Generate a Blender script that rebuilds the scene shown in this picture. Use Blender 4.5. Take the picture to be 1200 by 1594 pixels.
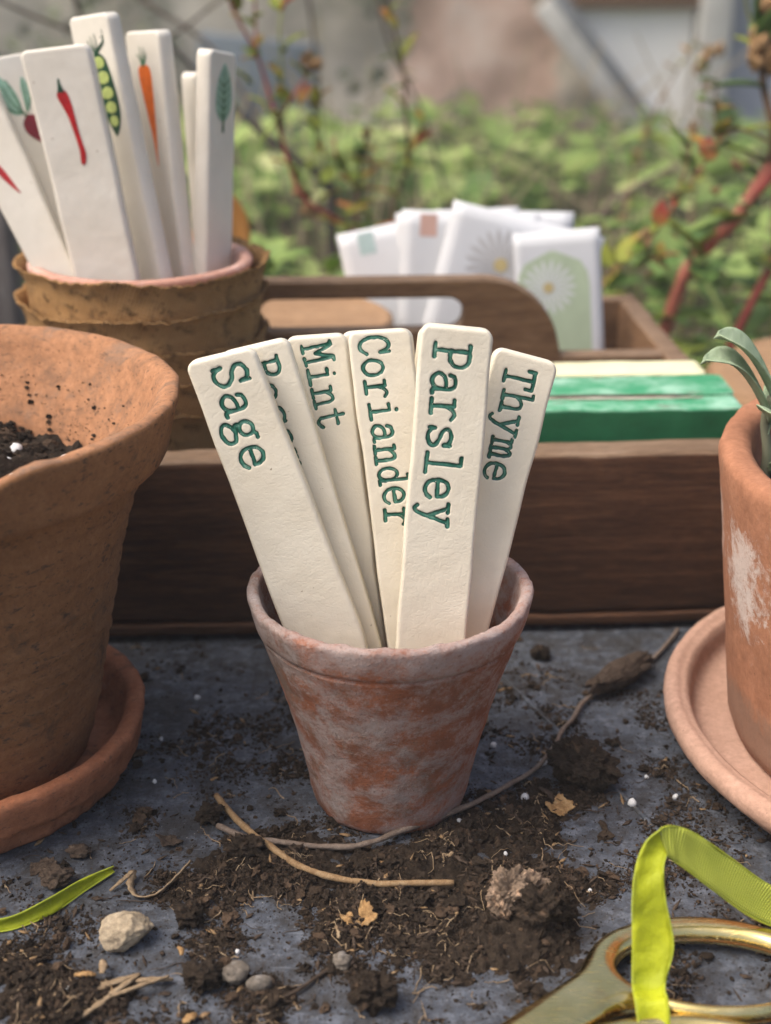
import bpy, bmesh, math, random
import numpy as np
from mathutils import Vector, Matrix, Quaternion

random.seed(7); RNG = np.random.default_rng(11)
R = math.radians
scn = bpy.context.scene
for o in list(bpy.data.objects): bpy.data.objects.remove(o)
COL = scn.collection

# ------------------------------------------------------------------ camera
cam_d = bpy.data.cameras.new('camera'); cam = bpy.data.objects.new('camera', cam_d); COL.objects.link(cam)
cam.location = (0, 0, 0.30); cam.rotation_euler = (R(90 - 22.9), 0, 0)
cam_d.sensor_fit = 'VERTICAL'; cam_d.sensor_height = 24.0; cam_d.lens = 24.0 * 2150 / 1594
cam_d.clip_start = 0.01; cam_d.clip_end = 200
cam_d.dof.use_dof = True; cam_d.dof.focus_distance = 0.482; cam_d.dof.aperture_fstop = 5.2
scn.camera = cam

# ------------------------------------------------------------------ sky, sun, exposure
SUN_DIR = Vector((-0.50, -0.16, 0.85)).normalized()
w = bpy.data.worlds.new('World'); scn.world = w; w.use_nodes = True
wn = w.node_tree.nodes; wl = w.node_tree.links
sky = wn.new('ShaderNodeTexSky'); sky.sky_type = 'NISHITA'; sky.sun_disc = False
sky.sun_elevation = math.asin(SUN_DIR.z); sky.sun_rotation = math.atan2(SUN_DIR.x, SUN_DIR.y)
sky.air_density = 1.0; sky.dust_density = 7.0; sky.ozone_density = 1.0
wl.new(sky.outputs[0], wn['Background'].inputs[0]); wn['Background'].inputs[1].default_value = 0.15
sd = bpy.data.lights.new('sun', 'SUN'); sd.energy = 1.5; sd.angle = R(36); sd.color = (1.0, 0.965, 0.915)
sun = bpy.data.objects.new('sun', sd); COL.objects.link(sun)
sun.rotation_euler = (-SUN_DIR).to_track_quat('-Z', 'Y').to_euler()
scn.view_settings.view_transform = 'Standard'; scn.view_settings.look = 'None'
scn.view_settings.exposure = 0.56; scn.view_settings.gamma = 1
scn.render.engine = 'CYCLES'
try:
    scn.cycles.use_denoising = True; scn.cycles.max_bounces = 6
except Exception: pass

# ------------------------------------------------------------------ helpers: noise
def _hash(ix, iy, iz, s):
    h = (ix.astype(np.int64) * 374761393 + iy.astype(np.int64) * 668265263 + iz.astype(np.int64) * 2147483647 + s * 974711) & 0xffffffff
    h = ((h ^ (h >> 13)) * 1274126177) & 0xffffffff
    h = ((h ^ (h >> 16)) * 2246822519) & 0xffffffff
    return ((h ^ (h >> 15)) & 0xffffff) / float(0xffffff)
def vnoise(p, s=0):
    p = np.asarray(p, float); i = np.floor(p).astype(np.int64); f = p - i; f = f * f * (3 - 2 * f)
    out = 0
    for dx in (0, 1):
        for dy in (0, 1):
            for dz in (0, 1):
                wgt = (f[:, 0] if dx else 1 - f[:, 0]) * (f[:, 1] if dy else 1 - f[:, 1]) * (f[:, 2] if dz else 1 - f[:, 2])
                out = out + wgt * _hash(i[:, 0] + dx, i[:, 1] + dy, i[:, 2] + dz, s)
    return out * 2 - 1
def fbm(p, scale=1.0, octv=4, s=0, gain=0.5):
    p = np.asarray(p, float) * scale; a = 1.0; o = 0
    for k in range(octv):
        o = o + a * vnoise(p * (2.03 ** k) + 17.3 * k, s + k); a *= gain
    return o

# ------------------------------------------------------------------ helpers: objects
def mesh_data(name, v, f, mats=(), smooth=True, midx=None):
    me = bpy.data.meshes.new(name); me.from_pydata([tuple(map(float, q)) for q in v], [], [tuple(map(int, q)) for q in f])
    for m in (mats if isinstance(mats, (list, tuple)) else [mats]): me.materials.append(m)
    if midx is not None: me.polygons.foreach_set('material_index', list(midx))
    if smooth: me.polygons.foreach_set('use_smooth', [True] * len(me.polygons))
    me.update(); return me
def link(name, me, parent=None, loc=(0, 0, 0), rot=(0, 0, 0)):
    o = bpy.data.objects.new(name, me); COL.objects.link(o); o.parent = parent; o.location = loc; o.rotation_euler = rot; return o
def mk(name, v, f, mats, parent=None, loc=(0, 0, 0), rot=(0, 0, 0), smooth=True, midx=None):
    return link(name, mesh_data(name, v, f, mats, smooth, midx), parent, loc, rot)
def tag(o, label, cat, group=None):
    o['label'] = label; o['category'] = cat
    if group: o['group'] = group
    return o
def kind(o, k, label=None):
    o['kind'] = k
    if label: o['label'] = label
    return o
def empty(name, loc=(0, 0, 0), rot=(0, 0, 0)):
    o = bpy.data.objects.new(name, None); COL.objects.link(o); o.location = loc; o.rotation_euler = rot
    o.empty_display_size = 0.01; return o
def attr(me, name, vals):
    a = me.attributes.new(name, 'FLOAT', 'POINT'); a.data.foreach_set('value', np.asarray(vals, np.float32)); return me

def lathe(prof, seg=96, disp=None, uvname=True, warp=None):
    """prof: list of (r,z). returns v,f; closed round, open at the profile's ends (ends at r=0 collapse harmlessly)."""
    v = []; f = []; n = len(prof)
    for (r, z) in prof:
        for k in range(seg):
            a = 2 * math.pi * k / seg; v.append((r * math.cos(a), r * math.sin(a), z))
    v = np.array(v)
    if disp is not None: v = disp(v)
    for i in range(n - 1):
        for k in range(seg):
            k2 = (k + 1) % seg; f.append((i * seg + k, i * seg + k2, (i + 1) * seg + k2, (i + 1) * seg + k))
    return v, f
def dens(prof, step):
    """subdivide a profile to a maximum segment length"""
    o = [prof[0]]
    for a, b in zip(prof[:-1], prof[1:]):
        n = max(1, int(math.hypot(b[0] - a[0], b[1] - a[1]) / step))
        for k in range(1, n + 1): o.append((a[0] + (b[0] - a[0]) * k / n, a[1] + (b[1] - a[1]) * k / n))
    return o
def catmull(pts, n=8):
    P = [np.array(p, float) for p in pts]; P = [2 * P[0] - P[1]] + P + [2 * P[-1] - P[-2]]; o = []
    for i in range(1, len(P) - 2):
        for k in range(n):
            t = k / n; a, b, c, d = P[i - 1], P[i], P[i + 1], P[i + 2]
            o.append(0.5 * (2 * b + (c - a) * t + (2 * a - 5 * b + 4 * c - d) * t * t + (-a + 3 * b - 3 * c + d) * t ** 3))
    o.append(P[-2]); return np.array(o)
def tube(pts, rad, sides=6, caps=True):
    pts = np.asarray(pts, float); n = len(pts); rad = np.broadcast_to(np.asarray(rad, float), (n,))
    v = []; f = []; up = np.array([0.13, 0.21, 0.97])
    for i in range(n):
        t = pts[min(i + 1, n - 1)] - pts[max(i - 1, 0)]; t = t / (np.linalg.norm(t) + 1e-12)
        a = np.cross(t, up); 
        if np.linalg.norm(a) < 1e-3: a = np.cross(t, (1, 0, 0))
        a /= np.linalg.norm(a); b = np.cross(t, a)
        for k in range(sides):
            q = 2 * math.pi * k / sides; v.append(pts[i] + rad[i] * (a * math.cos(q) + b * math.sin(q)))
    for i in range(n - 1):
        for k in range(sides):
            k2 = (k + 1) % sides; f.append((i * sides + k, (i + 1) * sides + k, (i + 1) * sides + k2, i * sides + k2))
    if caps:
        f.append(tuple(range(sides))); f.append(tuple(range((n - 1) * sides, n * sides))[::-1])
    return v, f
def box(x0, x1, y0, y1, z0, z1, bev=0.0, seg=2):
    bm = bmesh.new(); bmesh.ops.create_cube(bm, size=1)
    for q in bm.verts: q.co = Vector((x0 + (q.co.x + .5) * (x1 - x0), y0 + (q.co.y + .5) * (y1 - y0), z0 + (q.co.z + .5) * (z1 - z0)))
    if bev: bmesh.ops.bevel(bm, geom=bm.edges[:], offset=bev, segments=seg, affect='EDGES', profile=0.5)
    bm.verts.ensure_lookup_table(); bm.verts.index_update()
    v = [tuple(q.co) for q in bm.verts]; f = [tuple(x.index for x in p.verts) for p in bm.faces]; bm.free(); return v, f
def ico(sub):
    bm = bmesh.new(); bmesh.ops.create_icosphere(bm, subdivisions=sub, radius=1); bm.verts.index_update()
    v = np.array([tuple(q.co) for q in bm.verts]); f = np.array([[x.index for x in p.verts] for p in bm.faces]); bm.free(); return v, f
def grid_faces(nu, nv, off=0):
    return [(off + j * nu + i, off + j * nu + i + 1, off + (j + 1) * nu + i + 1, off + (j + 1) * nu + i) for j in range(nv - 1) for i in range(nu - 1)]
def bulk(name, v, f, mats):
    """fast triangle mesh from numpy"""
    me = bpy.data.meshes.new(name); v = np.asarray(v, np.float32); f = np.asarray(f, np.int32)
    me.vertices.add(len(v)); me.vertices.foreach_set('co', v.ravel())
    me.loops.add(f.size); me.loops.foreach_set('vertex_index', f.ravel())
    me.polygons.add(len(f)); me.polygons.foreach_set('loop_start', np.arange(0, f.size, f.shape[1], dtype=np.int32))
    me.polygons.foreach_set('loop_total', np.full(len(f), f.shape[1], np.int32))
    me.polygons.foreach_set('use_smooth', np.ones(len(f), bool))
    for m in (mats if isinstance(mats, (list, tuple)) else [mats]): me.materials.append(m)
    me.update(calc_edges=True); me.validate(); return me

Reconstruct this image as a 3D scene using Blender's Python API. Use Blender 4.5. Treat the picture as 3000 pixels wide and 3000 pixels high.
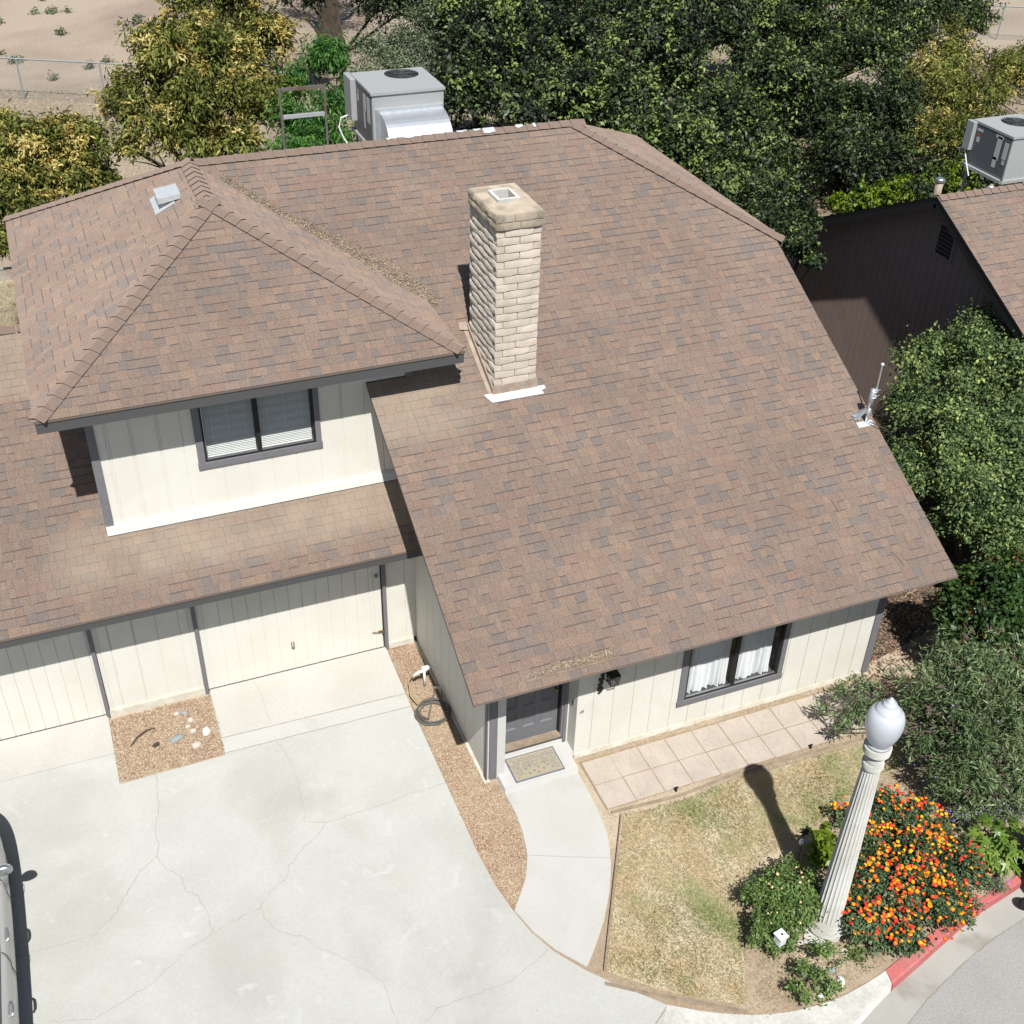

Your instructions: Restate the data word for word from its first line through the line with "scn.camera = cam", leaving out any picture along the way.

Task answer:
Generate a Blender script that rebuilds the scene shown in this picture. Use Blender 4.5. Take the picture to be 1200 by 1594 pixels.
import bpy, bmesh, math, random
import numpy as np
from mathutils import Vector, Matrix, Quaternion

random.seed(7); RNG = np.random.default_rng(11)
R = math.radians
scn = bpy.context.scene
for o in list(bpy.data.objects): bpy.data.objects.remove(o)
COL = scn.collection

# ------------------------------------------------------------------ camera
cam_d = bpy.data.cameras.new('camera'); cam = bpy.data.objects.new('camera', cam_d); COL.objects.link(cam)
cam.location = (0, 0, 0.30); cam.rotation_euler = (R(90 - 22.9), 0, 0)
cam_d.sensor_fit = 'VERTICAL'; cam_d.sensor_height = 24.0; cam_d.lens = 24.0 * 2150 / 1594
cam_d.clip_start = 0.01; cam_d.clip_end = 200
cam_d.dof.use_dof = True; cam_d.dof.focus_distance = 0.482; cam_d.dof.aperture_fstop = 5.2
scn.camera = cam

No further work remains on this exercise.